### GIVEN TASK
From the listing below, extract each line containing the string "picture".

### DATA SUPPLIED
::::::
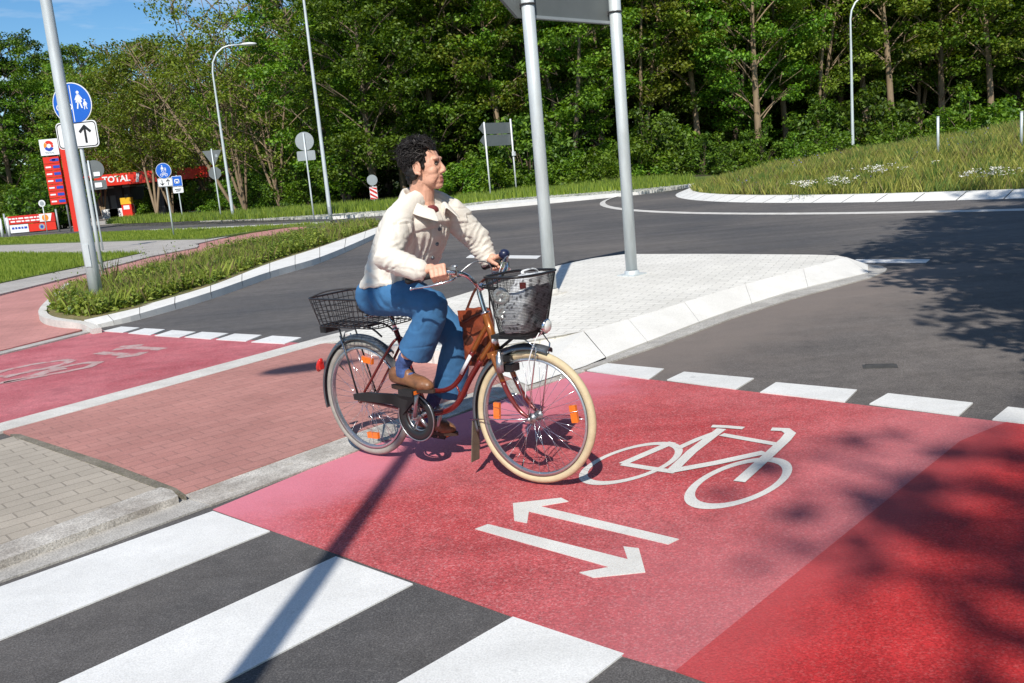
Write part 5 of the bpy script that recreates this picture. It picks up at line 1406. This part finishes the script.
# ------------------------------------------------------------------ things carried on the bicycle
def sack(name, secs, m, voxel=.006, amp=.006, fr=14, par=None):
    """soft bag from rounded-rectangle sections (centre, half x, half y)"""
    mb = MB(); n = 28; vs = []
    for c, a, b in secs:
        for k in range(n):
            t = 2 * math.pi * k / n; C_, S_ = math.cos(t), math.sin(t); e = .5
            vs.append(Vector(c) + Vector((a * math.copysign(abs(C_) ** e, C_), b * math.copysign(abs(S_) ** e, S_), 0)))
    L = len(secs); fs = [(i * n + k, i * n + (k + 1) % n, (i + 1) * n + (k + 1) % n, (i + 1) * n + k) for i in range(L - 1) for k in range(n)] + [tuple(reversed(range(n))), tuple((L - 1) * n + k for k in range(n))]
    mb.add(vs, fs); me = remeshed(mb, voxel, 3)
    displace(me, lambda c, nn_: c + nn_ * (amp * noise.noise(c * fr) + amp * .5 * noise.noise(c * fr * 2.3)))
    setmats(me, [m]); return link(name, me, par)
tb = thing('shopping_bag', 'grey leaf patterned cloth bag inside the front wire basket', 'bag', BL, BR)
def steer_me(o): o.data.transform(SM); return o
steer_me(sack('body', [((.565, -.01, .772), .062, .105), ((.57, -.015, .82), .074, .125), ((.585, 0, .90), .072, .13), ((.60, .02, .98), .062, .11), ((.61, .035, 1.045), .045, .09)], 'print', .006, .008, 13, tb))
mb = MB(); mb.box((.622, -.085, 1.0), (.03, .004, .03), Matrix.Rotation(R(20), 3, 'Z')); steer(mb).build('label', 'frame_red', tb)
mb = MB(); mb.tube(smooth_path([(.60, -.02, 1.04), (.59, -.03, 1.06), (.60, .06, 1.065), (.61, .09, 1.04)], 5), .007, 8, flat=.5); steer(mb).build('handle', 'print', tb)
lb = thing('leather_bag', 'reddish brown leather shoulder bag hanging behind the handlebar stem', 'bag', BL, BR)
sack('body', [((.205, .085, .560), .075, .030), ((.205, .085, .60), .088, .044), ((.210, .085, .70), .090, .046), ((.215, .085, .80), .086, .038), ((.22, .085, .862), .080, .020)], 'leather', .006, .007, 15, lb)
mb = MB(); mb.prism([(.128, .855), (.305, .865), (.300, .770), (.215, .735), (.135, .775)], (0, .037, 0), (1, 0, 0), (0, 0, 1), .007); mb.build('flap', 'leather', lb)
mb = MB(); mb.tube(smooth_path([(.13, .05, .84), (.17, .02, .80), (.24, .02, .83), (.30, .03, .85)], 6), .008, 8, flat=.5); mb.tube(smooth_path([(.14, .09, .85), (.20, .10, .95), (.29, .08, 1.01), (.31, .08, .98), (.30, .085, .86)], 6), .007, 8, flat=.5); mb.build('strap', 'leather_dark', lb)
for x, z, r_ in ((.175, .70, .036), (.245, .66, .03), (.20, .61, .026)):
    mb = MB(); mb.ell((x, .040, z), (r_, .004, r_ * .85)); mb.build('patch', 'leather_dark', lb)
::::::
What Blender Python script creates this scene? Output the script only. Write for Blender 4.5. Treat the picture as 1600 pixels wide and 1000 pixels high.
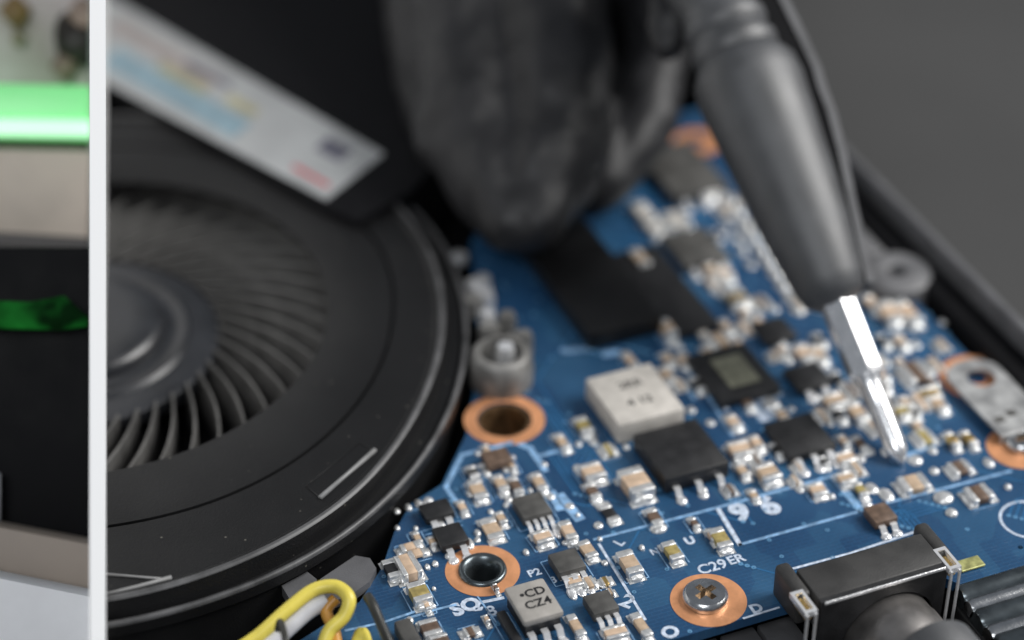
::::::
### ANSWER
Write part 5 of the bpy script that recreates this picture. It picks up at line 1406. This part finishes the script.
What Blender Python script creates this scene? Output the script only. Write for Blender 4.5. Treat the picture as 1600 pixels wide and 1000 pixels high.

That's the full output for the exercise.